EXERCISE TASK » Restate every line of the material, word for word.

AVAILABLE DATA »

◇ ◇ ◇ ◇ ◇ ◇ ◇

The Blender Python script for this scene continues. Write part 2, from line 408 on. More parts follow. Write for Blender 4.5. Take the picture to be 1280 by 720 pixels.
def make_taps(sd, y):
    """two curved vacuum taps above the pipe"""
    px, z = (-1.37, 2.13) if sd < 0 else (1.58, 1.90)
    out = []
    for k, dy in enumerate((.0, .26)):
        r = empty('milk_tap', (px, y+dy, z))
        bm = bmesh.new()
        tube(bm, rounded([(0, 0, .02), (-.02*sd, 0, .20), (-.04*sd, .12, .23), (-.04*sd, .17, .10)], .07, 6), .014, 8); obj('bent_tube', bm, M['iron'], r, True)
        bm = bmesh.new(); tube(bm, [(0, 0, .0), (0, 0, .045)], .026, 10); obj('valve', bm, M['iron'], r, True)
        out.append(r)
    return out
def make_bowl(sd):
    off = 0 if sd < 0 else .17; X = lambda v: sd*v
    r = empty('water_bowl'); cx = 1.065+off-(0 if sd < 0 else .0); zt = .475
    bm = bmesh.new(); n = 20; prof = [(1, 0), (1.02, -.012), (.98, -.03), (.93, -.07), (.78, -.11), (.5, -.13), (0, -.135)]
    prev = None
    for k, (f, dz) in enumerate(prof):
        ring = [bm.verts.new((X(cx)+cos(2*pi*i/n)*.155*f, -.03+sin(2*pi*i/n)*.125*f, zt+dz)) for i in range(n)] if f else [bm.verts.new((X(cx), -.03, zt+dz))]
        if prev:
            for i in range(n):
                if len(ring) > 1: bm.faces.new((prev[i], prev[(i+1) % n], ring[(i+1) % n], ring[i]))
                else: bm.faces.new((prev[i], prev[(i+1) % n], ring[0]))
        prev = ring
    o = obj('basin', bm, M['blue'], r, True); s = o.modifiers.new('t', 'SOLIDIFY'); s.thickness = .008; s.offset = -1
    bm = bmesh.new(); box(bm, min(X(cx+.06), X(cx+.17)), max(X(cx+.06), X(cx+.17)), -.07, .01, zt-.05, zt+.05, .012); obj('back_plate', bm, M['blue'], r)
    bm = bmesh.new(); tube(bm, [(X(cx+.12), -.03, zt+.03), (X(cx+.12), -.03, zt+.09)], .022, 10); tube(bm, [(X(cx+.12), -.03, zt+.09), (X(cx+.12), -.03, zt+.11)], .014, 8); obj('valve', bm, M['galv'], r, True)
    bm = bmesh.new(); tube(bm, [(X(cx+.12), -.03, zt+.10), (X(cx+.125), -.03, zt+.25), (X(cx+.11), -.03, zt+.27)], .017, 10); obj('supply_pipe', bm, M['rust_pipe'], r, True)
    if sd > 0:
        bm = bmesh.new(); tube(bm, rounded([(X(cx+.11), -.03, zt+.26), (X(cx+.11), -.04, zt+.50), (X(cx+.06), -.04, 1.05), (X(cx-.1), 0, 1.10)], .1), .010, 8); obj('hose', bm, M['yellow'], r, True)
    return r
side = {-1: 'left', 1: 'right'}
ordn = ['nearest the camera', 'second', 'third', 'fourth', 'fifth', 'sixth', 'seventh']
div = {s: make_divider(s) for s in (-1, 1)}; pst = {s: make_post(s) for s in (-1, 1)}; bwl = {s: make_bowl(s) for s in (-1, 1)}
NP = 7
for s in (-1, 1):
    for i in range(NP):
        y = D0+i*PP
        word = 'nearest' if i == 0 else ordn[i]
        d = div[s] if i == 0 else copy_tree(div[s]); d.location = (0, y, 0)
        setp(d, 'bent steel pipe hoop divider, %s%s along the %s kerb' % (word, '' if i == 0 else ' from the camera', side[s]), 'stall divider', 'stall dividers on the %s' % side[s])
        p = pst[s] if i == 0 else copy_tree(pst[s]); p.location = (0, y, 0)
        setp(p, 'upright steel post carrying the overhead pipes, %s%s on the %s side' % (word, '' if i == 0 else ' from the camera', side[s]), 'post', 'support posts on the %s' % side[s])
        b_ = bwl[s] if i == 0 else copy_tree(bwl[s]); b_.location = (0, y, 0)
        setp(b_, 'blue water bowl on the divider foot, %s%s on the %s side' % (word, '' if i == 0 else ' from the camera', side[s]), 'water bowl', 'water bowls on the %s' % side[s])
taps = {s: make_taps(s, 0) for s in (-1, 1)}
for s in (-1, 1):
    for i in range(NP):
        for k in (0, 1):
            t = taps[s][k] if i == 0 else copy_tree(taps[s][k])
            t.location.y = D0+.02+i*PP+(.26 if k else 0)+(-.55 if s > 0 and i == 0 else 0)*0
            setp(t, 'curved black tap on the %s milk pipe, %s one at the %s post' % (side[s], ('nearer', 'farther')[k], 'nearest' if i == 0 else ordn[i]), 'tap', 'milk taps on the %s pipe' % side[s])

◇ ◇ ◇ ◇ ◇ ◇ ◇

REPLY »
The Blender Python script for this scene continues. Write part 2, from line 408 on. More parts follow. Write for Blender 4.5. Take the picture to be 1280 by 720 pixels.
def make_taps(sd, y):
    """two curved vacuum taps above the pipe"""
    px, z = (-1.37, 2.13) if sd < 0 else (1.58, 1.90)
    out = []
    for k, dy in enumerate((.0, .26)):
        r = empty('milk_tap', (px, y+dy, z))
        bm = bmesh.new()
        tube(bm, rounded([(0, 0, .02), (-.02*sd, 0, .20), (-.04*sd, .12, .23), (-.04*sd, .17, .10)], .07, 6), .014, 8); obj('bent_tube', bm, M['iron'], r, True)
        bm = bmesh.new(); tube(bm, [(0, 0, .0), (0, 0, .045)], .026, 10); obj('valve', bm, M['iron'], r, True)
        out.append(r)
    return out
def make_bowl(sd):
    off = 0 if sd < 0 else .17; X = lambda v: sd*v
    r = empty('water_bowl'); cx = 1.065+off-(0 if sd < 0 else .0); zt = .475
    bm = bmesh.new(); n = 20; prof = [(1, 0), (1.02, -.012), (.98, -.03), (.93, -.07), (.78, -.11), (.5, -.13), (0, -.135)]
    prev = None
    for k, (f, dz) in enumerate(prof):
        ring = [bm.verts.new((X(cx)+cos(2*pi*i/n)*.155*f, -.03+sin(2*pi*i/n)*.125*f, zt+dz)) for i in range(n)] if f else [bm.verts.new((X(cx), -.03, zt+dz))]
        if prev:
            for i in range(n):
                if len(ring) > 1: bm.faces.new((prev[i], prev[(i+1) % n], ring[(i+1) % n], ring[i]))
                else: bm.faces.new((prev[i], prev[(i+1) % n], ring[0]))
        prev = ring
    o = obj('basin', bm, M['blue'], r, True); s = o.modifiers.new('t', 'SOLIDIFY'); s.thickness = .008; s.offset = -1
    bm = bmesh.new(); box(bm, min(X(cx+.06), X(cx+.17)), max(X(cx+.06), X(cx+.17)), -.07, .01, zt-.05, zt+.05, .012); obj('back_plate', bm, M['blue'], r)
    bm = bmesh.new(); tube(bm, [(X(cx+.12), -.03, zt+.03), (X(cx+.12), -.03, zt+.09)], .022, 10); tube(bm, [(X(cx+.12), -.03, zt+.09), (X(cx+.12), -.03, zt+.11)], .014, 8); obj('valve', bm, M['galv'], r, True)
    bm = bmesh.new(); tube(bm, [(X(cx+.12), -.03, zt+.10), (X(cx+.125), -.03, zt+.25), (X(cx+.11), -.03, zt+.27)], .017, 10); obj('supply_pipe', bm, M['rust_pipe'], r, True)
    if sd > 0:
        bm = bmesh.new(); tube(bm, rounded([(X(cx+.11), -.03, zt+.26), (X(cx+.11), -.04, zt+.50), (X(cx+.06), -.04, 1.05), (X(cx-.1), 0, 1.10)], .1), .010, 8); obj('hose', bm, M['yellow'], r, True)
    return r
side = {-1: 'left', 1: 'right'}
ordn = ['nearest the camera', 'second', 'third', 'fourth', 'fifth', 'sixth', 'seventh']
div = {s: make_divider(s) for s in (-1, 1)}; pst = {s: make_post(s) for s in (-1, 1)}; bwl = {s: make_bowl(s) for s in (-1, 1)}
NP = 7
for s in (-1, 1):
    for i in range(NP):
        y = D0+i*PP
        word = 'nearest' if i == 0 else ordn[i]
        d = div[s] if i == 0 else copy_tree(div[s]); d.location = (0, y, 0)
        setp(d, 'bent steel pipe hoop divider, %s%s along the %s kerb' % (word, '' if i == 0 else ' from the camera', side[s]), 'stall divider', 'stall dividers on the %s' % side[s])
        p = pst[s] if i == 0 else copy_tree(pst[s]); p.location = (0, y, 0)
        setp(p, 'upright steel post carrying the overhead pipes, %s%s on the %s side' % (word, '' if i == 0 else ' from the camera', side[s]), 'post', 'support posts on the %s' % side[s])
        b_ = bwl[s] if i == 0 else copy_tree(bwl[s]); b_.location = (0, y, 0)
        setp(b_, 'blue water bowl on the divider foot, %s%s on the %s side' % (word, '' if i == 0 else ' from the camera', side[s]), 'water bowl', 'water bowls on the %s' % side[s])
taps = {s: make_taps(s, 0) for s in (-1, 1)}
for s in (-1, 1):
    for i in range(NP):
        for k in (0, 1):
            t = taps[s][k] if i == 0 else copy_tree(taps[s][k])
            t.location.y = D0+.02+i*PP+(.26 if k else 0)+(-.55 if s > 0 and i == 0 else 0)*0
            setp(t, 'curved black tap on the %s milk pipe, %s one at the %s post' % (side[s], ('nearer', 'farther')[k], 'nearest' if i == 0 else ordn[i]), 'tap', 'milk taps on the %s pipe' % side[s])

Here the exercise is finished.